1. Using the wrong real estate agent.

Look for someone who does real estate full time, knows local inventory and is tech savvy. Real estate, especially that in Honolulu, moves very quickly because of the lack of inventory. Because of this, you’ll want a real estate agent that is quick to answer texts, calls and emails and knows how to use technology to get your offer in right away.

 

 2Shopping before getting approved.

Find out how much mortgage you qualify for and get an approval letter from your lender. You don’t want to be looking at homes to later find out you can’t afford them. Most real estate agents now will be hesitant to show clients homes if they haven’t yet been approved because of this.

 

 3. Maxing out your spending power.

It’s a wise decision to be a little conservative when it comes to purchasing a home. Homeowners have expenses such as property taxes, condo fees and maintenance that renters looking to buy fail to take into consideration.

 

 4. Skipping the inspection.

You’re spending hundreds of thousands of dollars. You should know exactly what you are buying. Many lenders require the inspection before they approve the loan.

 

 5Overdoing contingencies.

Putting too many inspection-related contingencies can scare off the seller.

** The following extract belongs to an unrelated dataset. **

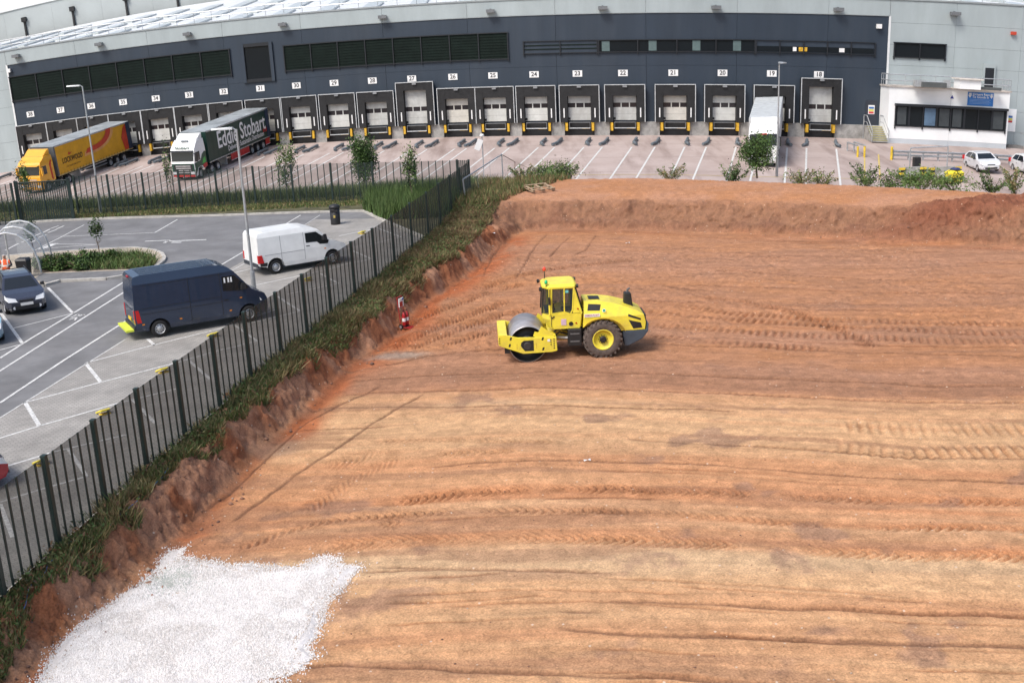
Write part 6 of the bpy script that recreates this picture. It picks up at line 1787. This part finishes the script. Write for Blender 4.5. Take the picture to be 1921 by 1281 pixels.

Talk to your agent before submitting the offer so you’ll feel confident your interests are protected.

 

6. Getting too attached to one property.

Throughout the home buying process, buyers should be able to fall in and out of love with properties. Just because you weren’t able to get the home you had your heart set on doesn’t mean there isn’t another one out there that will perfectly fit your needs and wants.

 

 7. Buying a home if you plan to move again soon.

You don’t want to buy property and automatically assume you’ll be able to rent it out or sell it when you leave. If you have to move soon after buying, you could be putting yourself in financial trouble, paying mortgage payments on a place you no longer live in.